Selfish because she is putting off plans for children until she is about 35. Ambitious because she wants a Hollywood career. Her life as a model was simply "playing it safe." Continuing to play the small roles in the movies she did before Losing Isaiah would also be a copout. "For me, playing it safe is playing stereotypical roles. The Flintstones (in which she played the sexually vamping secretary) was playing it safe for me in that I didn't feel vulnerable one bit. It was just fun and safe."

Losing Isaiah, however, did make her feel enormously vulnerable. She has never been a crackhead in life - although she also played one in Spike Lee's Jungle Fever - but she has researched the lifestyle. And she does have her own reservoirs of deep, dark feeling.
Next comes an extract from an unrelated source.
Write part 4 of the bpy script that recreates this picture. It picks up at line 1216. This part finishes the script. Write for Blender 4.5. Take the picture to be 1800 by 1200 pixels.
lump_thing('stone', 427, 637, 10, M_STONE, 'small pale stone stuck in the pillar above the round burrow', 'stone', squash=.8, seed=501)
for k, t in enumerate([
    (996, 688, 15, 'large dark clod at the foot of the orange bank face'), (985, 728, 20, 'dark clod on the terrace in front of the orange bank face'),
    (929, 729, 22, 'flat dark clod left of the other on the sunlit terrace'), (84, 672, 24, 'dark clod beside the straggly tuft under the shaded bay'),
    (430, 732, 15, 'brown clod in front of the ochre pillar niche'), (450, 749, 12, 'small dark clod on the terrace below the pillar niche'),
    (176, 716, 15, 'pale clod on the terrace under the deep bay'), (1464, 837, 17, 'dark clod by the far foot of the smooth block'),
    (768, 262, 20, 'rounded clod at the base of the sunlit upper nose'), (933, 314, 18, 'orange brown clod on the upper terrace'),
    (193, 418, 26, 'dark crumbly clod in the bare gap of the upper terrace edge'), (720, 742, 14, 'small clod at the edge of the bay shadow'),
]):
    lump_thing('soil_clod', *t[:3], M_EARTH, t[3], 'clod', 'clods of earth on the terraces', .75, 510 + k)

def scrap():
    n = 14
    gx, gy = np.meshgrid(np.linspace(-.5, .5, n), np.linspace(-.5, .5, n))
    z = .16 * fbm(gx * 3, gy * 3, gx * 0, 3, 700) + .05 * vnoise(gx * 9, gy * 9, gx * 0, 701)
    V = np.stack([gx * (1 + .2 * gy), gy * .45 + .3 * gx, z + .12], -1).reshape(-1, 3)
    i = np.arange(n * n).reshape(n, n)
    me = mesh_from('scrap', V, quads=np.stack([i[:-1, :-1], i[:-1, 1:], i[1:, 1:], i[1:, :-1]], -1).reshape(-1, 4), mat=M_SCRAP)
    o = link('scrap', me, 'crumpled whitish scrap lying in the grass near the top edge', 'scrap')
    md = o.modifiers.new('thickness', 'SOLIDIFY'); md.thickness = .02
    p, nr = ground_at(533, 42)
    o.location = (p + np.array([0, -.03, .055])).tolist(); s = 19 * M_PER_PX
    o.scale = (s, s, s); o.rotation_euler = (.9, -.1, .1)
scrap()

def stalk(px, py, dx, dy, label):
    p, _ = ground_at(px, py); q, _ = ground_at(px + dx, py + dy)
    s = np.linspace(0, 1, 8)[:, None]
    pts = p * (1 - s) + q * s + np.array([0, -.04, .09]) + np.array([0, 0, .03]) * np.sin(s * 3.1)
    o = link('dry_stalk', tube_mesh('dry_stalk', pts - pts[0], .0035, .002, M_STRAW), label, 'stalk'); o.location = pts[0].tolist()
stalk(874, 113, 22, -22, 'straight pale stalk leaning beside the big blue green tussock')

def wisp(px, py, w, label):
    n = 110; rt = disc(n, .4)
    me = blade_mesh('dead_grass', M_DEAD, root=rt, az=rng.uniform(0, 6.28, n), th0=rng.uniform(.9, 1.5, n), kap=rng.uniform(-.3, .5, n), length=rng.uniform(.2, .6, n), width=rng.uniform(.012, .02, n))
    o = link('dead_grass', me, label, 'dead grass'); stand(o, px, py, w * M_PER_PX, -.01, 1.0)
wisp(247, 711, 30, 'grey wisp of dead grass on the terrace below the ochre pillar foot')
"My life is not without pain and suffering," she intones about her method acting and her personal connection to the woman in Losing Isaiah (the character's name is Khaila). "It is not without good times and bad times, without great happiness and great sadness.

"I think for a lot of the scenes, I had to really draw on some of the pain in my life, and revisit that time, live there for a while and bring all of that stuff up and try to channel it into Khaila in the best way that I could." Berry doesn't mention it in today's interview but she has revealed in the past that some of her teen boyfriends were jealous and abusive. One clouted her in the head, causing the permanent loss of 80% of her hearing in one ear.

If her still waters run deep, Berry could fulfill the promise that directors such as Gyllenhaal see in her now. But, for her part, Berry says her fate in Hollywood is not personal, but financial. Her goal is to earn the opportunity to consistently play major black characters who have positive and not stereotypical traits.

"I think when we prove we're worth money, I think that's when we'll get it," she says of realizing her ambition. "It's all about money in Hollywood and that's why I can't take it all that personally. It's just about dollars and cents. When we start making movies that show black people in a positive way, and people come out to support them, when those films make money, I'll have all the chances in the world!"